┏━━
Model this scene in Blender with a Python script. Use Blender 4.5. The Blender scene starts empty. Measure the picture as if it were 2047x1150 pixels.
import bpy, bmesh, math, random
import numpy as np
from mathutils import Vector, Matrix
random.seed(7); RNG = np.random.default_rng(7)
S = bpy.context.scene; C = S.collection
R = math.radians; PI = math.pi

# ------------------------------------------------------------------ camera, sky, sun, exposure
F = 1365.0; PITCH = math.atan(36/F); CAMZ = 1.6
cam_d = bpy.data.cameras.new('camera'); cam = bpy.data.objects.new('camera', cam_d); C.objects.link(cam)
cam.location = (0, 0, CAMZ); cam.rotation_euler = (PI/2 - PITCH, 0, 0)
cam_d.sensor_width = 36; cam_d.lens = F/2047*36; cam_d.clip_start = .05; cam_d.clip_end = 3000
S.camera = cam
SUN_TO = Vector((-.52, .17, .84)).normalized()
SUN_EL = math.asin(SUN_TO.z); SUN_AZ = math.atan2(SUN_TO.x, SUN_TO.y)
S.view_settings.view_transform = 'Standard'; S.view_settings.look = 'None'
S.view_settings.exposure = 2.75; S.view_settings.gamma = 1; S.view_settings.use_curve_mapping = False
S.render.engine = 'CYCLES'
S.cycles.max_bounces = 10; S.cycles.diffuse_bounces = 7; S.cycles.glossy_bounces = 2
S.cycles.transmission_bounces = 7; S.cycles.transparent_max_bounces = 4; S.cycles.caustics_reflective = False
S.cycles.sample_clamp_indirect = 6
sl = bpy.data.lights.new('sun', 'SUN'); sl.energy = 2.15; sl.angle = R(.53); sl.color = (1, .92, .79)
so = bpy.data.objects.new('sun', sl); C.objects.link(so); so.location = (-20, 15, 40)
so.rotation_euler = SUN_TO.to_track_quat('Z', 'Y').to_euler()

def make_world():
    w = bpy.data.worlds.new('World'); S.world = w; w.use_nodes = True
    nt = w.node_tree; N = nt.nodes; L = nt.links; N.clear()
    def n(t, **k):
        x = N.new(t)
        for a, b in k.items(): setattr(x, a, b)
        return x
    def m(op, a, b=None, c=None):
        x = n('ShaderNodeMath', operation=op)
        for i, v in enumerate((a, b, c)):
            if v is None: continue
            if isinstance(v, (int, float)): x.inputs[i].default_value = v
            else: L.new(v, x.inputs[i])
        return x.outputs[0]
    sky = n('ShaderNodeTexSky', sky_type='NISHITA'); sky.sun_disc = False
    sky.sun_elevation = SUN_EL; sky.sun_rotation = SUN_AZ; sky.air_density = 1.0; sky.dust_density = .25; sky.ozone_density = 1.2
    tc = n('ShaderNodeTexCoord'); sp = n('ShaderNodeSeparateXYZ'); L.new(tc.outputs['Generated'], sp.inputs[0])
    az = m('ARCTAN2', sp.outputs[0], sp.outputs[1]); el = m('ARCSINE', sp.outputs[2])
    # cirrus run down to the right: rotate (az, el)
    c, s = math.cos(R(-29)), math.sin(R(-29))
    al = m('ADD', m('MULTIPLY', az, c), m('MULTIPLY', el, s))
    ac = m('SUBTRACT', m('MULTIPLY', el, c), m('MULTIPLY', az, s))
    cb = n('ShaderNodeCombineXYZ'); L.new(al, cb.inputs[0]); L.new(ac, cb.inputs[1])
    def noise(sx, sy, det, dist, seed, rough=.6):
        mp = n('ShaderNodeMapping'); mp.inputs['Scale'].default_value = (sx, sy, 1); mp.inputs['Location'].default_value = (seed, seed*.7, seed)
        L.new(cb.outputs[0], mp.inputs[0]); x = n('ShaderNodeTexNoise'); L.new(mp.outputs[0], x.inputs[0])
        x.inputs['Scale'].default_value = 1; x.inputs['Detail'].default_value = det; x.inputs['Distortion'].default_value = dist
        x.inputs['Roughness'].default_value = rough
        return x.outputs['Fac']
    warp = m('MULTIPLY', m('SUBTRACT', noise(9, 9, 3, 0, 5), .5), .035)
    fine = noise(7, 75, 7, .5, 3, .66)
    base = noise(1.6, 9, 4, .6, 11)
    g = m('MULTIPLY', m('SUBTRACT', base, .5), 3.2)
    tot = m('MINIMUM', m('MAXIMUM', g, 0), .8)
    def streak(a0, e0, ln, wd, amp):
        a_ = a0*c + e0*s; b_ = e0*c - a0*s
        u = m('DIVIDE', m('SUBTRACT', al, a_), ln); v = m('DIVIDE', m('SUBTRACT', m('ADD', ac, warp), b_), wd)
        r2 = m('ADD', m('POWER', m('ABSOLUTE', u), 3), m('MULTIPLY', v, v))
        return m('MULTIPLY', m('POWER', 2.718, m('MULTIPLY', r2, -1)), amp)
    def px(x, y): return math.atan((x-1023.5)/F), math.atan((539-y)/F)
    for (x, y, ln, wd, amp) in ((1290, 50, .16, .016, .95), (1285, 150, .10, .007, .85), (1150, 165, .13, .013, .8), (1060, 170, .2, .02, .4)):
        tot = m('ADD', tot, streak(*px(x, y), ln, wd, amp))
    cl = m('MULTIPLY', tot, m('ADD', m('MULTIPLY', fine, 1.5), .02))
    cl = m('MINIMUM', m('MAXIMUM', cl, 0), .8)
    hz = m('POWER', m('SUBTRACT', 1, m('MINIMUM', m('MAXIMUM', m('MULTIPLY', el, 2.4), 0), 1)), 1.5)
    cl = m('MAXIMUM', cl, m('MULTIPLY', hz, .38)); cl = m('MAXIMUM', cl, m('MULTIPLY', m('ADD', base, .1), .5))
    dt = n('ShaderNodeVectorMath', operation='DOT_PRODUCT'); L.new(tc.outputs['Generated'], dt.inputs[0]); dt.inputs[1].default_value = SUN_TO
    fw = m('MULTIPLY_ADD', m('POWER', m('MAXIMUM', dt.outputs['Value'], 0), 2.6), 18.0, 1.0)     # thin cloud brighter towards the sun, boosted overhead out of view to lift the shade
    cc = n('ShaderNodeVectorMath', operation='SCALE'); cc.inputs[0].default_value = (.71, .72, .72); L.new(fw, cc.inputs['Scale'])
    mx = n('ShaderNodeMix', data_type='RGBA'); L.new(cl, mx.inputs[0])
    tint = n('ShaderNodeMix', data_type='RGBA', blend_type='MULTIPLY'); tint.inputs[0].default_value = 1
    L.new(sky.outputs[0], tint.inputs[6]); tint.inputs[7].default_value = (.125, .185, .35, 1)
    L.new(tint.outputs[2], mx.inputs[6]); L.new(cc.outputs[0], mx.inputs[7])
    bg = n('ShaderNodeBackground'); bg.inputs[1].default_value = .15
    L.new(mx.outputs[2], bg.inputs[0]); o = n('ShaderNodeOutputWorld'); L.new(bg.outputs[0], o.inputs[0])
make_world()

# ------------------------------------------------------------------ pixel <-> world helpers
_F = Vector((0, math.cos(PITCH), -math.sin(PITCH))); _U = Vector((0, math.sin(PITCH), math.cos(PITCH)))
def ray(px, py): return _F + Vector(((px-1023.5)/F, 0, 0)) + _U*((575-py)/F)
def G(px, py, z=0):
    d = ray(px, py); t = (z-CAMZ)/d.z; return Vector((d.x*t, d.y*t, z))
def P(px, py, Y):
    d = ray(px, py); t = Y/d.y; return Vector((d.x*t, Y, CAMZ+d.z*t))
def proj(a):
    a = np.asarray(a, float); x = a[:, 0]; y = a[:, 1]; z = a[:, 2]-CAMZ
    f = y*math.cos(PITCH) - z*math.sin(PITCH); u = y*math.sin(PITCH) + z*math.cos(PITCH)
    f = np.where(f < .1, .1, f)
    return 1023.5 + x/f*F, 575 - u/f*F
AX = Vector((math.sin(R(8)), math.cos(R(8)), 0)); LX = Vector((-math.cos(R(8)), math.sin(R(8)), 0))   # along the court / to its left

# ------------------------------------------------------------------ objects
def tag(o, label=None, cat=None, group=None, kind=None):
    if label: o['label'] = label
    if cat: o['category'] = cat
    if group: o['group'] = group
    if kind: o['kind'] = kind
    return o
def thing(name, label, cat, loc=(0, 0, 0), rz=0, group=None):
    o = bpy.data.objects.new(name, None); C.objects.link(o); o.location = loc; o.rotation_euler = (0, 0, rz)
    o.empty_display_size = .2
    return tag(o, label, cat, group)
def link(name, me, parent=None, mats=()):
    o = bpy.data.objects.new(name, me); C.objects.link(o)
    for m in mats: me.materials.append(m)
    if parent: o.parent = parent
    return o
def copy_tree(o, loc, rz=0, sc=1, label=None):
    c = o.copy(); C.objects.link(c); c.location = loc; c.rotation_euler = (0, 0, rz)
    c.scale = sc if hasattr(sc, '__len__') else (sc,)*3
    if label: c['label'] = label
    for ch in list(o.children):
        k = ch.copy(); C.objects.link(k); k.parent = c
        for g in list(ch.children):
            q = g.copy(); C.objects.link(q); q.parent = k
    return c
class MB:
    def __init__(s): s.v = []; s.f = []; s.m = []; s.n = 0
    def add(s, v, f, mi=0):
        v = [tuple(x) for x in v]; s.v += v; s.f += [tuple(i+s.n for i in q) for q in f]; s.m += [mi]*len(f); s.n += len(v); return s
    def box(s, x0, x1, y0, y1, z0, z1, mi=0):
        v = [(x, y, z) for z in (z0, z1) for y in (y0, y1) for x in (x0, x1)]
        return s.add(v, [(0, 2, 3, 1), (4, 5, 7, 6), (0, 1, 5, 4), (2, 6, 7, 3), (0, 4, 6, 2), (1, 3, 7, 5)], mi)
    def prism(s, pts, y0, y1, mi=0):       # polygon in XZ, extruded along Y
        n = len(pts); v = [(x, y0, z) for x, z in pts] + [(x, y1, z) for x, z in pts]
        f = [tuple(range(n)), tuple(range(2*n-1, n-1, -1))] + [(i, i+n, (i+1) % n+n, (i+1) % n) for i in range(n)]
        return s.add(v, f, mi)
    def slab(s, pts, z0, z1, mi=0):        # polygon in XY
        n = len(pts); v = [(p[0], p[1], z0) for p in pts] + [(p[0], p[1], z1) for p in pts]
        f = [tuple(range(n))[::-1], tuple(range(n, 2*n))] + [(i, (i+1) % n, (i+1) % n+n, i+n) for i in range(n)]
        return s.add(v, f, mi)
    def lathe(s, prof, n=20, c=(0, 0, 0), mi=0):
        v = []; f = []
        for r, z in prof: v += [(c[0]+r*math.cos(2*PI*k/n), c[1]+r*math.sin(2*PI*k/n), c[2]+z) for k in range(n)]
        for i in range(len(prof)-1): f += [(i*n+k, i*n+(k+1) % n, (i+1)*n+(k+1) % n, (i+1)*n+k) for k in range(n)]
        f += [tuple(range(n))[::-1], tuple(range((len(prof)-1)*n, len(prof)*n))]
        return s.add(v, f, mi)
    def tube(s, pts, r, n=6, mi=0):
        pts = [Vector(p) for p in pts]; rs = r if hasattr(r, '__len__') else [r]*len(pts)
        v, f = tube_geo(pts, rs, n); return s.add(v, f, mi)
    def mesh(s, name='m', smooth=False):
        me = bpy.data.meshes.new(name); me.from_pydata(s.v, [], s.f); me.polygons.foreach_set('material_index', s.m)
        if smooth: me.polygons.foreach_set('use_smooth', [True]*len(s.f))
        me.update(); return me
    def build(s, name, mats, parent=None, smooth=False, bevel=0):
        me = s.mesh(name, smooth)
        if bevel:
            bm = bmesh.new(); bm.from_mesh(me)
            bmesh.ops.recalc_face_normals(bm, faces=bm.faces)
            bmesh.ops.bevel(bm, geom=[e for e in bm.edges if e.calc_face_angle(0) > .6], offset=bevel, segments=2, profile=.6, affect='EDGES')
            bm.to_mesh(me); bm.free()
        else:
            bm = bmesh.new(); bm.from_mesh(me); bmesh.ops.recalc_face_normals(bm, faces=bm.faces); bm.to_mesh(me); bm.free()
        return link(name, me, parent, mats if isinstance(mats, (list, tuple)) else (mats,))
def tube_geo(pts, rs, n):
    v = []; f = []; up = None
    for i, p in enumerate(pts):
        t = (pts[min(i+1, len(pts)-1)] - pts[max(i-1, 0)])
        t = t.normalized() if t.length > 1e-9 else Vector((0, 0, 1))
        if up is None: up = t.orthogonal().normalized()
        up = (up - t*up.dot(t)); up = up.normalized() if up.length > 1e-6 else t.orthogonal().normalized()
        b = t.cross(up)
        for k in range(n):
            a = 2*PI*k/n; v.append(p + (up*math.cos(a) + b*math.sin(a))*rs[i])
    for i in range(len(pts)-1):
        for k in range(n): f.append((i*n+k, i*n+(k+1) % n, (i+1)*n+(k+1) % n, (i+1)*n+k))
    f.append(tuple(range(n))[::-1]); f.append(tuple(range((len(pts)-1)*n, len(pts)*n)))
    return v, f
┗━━
### Goal of the exercise
Repeat the material word for word from its opening line up to and including the line containing "R = math.radians; PI = math.pi".

### Solution to the problem
Model this scene in Blender with a Python script. Use Blender 4.5. The Blender scene starts empty. Measure the picture as if it were 2047x1150 pixels.
import bpy, bmesh, math, random
import numpy as np
from mathutils import Vector, Matrix
random.seed(7); RNG = np.random.default_rng(7)
S = bpy.context.scene; C = S.collection
R = math.radians; PI = math.pi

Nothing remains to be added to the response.